Największą popularność przyniósł mu trzytomowy cykl esejów, w których autor dokonał analizy historii Polski – 50. rocznica śmierci Pawła Jasienicy
Paweł Jasienica, a właściwie Leon Lech Beynar,
urodził się 9 listopada 1909 roku w Symbirsku nad Wołgą. W 1920
roku rodzina przeniosła się do polskiego wówczas Wilna, gdzie przyszły pisarz ukończył historię na Uniwersytecie Stefana Batorego. Przed wojną
pracował jako nauczyciel historii w Grodnie, był spikerem w Polskim
Radiu Wilno, publikował w prasie. W 1935
roku ukazała się pierwsza jego książka pt. Zygmunt August
na ziemiach dawnego Wielkiego Księstwa.
Podczas okupacji
pisarz był żołnierzem AK, w ramach akcji "Burza" uczestniczył w
walkach o Wilno. Miesiąc później
jego oddział stoczył bitwę z wojskami sowieckimi w okolicach
Grodna i został rozbity. Beynar dostał się wówczas do niewoli, a następnie
został wcielony do jednostki Ludowego Wojska Polskiego, po czym
zdezerterował. Od jesieni 1944 roku służył w Wileńskiej
Brygadzie AK, gdzie był adiutantem dowódcy Zygmunta Szendzielarza, znanego "Łupaszki". W lipcu 1945 roku został ranny, opuścił
brygadę i znalazł schronienie we wsi Jasienica, gdzie do czasu
wygojenia się ran ukrywał go na plebanii miejscowy proboszcz. Od
nazwy wsi, gdzie się nim zaopiekowano, pochodzi
powojenny pseudonim pisarza.
W Krakowie, gdzie znalazł się po wojnie, podjął
pracę w redakcji "Tygodnika Powszechnego". 2 lipca 1948
roku, w czasie gdy trwały procesy wileńskich AK-owców, Jasienica
także został aresztowany.
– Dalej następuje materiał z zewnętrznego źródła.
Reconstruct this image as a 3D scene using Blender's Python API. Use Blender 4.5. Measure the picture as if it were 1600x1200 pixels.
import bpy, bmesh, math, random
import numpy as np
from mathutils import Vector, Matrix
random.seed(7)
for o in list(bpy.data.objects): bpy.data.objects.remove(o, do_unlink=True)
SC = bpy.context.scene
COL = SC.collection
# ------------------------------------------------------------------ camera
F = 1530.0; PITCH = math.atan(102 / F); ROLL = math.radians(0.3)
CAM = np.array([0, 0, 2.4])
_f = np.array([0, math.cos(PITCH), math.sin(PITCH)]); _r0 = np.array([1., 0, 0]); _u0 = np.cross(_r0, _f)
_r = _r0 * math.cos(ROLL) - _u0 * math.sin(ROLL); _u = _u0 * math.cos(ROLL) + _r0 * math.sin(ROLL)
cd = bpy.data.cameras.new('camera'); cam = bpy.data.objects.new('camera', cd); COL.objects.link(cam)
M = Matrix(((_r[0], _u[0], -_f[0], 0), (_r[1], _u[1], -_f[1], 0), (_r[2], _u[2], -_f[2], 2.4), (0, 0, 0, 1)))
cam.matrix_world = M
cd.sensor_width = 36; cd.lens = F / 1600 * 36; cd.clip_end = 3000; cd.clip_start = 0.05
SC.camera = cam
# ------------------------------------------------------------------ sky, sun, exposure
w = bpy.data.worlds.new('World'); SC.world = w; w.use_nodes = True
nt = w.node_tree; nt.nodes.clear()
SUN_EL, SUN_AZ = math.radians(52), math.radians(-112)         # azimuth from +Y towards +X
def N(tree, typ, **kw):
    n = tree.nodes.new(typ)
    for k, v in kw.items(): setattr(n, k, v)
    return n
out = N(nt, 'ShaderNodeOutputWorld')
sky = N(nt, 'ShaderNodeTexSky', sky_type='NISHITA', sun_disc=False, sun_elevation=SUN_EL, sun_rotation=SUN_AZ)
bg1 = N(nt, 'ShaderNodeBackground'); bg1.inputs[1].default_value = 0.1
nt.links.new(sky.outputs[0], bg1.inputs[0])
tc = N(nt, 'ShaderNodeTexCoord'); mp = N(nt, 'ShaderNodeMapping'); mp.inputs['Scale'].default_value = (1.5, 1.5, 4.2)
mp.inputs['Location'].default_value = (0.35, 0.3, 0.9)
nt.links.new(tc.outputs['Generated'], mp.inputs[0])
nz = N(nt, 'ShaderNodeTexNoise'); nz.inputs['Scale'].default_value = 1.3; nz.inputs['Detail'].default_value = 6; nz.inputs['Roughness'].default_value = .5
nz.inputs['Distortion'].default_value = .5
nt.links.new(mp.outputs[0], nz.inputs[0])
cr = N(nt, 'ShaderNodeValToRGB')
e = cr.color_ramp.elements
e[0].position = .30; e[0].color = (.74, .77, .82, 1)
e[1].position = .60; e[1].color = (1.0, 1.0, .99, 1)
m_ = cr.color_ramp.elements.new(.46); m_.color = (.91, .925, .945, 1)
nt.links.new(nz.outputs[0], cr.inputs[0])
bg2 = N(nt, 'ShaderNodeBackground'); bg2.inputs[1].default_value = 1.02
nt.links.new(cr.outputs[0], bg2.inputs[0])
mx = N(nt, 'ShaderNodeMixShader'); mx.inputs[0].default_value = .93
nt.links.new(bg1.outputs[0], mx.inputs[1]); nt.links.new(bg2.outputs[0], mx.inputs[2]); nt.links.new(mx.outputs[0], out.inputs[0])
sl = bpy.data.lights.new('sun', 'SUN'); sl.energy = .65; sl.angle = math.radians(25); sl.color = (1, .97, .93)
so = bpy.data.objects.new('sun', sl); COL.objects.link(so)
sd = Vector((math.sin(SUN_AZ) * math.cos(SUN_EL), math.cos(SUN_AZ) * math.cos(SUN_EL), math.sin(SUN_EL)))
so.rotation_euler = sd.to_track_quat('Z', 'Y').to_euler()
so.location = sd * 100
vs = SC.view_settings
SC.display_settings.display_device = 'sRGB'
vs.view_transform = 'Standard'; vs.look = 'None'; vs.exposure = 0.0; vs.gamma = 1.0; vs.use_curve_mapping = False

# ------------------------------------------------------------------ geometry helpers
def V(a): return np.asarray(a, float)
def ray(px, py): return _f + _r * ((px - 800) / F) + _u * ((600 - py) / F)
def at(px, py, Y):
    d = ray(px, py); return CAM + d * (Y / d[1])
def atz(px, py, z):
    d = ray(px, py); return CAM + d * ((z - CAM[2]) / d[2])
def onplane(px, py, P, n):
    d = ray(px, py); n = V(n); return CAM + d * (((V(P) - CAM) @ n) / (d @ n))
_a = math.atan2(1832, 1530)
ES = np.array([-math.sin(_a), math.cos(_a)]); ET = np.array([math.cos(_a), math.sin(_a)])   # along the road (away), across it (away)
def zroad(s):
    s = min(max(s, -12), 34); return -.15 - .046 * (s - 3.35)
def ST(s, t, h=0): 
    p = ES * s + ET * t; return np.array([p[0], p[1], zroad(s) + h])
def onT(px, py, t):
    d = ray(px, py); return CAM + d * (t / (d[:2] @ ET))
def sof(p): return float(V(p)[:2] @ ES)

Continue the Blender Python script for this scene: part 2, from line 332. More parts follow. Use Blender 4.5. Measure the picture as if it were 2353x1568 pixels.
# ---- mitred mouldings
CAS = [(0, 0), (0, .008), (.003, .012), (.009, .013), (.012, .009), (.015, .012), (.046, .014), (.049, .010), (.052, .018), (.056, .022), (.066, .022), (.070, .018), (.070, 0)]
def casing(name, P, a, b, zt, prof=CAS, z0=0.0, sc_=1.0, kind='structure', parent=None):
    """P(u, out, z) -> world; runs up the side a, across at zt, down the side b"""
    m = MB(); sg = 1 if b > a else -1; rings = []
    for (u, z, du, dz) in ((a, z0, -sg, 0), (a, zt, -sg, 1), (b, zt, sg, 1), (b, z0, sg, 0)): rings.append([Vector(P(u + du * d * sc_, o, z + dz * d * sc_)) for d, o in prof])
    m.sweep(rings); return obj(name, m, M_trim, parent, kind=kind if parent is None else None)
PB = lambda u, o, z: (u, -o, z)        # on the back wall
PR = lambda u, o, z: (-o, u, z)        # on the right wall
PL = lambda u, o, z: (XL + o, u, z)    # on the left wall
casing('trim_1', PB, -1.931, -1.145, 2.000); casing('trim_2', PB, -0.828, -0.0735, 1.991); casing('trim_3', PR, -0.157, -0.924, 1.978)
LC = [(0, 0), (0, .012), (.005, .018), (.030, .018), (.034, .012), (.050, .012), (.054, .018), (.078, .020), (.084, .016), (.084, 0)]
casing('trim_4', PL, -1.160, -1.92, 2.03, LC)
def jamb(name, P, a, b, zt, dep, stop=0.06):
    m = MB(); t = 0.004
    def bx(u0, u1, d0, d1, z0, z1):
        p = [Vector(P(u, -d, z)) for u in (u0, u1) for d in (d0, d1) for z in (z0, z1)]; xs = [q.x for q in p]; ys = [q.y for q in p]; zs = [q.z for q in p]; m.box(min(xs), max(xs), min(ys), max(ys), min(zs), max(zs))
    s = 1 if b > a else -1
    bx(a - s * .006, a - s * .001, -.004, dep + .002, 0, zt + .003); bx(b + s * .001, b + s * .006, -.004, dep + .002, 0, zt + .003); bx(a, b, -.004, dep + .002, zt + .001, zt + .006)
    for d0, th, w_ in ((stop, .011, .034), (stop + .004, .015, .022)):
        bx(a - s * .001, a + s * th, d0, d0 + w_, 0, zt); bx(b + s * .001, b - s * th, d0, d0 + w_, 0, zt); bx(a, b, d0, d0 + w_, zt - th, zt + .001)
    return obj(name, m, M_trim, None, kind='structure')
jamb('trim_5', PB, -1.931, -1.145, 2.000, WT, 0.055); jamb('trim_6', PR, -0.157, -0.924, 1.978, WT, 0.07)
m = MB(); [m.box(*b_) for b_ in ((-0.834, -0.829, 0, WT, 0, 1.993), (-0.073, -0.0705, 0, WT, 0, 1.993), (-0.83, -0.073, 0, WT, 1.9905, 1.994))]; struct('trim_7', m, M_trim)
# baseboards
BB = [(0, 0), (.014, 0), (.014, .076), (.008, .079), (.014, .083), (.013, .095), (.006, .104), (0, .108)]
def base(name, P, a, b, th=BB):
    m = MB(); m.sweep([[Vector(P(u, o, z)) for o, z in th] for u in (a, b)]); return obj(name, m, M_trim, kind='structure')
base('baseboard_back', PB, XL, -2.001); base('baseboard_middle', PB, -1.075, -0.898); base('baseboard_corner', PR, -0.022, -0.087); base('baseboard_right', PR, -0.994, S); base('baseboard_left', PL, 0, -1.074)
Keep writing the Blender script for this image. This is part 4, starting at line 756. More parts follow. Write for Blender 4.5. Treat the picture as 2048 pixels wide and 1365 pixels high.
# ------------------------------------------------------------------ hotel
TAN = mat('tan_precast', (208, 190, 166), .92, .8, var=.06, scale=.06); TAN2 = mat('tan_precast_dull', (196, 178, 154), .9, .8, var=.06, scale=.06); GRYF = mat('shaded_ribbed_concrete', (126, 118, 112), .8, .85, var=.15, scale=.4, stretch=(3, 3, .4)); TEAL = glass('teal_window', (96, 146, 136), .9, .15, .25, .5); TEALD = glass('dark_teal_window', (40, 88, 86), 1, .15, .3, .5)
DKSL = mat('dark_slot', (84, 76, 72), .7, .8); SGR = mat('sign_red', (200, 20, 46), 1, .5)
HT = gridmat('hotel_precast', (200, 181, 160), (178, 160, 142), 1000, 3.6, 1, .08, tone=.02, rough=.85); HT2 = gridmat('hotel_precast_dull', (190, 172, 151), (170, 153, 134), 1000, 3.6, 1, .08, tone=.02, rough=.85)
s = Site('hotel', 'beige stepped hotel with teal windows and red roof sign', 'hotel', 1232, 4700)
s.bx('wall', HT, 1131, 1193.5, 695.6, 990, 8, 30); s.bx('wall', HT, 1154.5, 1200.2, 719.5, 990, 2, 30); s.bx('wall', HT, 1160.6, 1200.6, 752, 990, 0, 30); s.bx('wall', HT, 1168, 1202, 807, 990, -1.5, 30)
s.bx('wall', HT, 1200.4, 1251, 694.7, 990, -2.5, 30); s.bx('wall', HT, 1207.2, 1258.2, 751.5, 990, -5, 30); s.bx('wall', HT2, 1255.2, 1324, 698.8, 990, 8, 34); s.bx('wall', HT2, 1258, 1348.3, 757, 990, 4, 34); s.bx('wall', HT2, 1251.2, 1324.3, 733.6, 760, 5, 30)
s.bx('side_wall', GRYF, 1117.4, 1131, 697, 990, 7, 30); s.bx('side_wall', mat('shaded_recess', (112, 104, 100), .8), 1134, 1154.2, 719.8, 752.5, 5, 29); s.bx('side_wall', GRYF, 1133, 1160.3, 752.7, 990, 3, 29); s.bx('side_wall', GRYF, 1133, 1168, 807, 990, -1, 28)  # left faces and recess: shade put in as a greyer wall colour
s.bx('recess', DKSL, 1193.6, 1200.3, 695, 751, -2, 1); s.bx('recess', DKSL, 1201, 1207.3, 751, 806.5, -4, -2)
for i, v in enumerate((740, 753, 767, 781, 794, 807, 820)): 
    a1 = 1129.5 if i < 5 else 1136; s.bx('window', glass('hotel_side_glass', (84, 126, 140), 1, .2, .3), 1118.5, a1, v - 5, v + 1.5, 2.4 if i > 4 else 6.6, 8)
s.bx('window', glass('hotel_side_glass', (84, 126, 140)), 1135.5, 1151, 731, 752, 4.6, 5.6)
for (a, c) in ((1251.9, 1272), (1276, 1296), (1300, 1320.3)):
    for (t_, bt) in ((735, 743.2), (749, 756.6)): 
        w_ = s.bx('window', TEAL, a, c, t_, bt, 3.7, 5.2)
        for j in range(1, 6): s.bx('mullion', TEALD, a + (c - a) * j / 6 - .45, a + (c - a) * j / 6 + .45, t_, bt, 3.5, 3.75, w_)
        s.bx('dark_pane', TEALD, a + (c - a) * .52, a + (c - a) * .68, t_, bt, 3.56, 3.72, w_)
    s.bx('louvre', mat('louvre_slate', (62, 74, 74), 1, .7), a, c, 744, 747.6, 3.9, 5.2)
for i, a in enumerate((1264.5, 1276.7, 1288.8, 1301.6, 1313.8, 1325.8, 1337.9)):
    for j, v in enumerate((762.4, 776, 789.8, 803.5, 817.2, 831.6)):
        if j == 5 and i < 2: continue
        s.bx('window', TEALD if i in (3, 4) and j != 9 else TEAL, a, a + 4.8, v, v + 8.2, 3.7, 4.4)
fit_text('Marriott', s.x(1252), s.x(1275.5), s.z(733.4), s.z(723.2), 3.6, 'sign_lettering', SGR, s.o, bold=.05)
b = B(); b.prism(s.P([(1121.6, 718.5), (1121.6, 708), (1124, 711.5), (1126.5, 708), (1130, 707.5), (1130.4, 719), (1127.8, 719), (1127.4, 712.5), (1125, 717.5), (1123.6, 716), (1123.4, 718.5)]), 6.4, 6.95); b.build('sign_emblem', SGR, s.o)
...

Ku swemu zaskoczeniu dość szybko
odzyskał wolność. Jak sam wspominał: Powiedziano mi:
Wyjdzie Pan na wolność, zobaczymy, czy się to Ojczyźnie opłaci. Zdaniem niektórych Jasienica uniknął losu swych
kolegów z partyzantki, z których wielu zostało skazanych na karę
śmierci, dzięki interwencji ówczesnego szefa PAX-u.
W
1955 roku otrzymał w Warszawie dwupokojowe mieszkanie. Jego córka wspomina niesamowitą dyscyplinę pracy
ojca: "Około ósmej zasiadał do maszyny i do godziny
czternastej, czyli do obiadu, pisał, robiąc krótkie przerwy na
kawę". W roku 1960 przypadł czas publikacji Polski
Piastów, trzy lata później Polski Jagiellonów, a następnie cykl Rzeczpospolita Obojga Narodów. Czytelnikom książki bardzo się podobały, ale
PRL-owscy historycy atakowali go za mało marksistowskie
podejście do podejmowanych tematów. W latach 60. pisarz coraz
bardziej angażował się w działalność demokratycznej opozycji. W 1964 roku znalazł się wśród intelektualistów, którzy
podpisali "List 34" przeciwko cenzurze. Protestował
przeciwko zdjęciu "Dziadów" Kazimierza Dejmka z afisza,
krytykował antysemicką kampanię rozpętaną przez władze,
podpisał też list do rektora Uniwersytetu Warszawskiego w obronie
represjonowanych studentów.
Odpowiedzią władz było przemówienie I sekretarza
KC PZPR Władysława Gomułki na zjeździe PZPR 1968 roku, w
którym zarzucał Jasienicy przynależność do "zbrodniczej
bandy Łupaszki". Najbardziej uderzyło w pisarza pomówienie o
rzekomą współpracę z UB, co miało tłumaczyć zwolnienie pisarza
z więzienia w 1948 roku. Gomułka powiedział: "Śledztwo
przeciwko Jasienicy umorzono z powodów, które są mu znane. Został
on zwolniony z więzienia".
Dzieła pisarza zostały objęte zakazem publikacji,
a w prasie zapełniło się od szkalujących go artykułów. Pisano:
"Paweł Jasienica nadużył wielkoduszności władzy ludowej i do dziś pozostał na wrogich pozycjach".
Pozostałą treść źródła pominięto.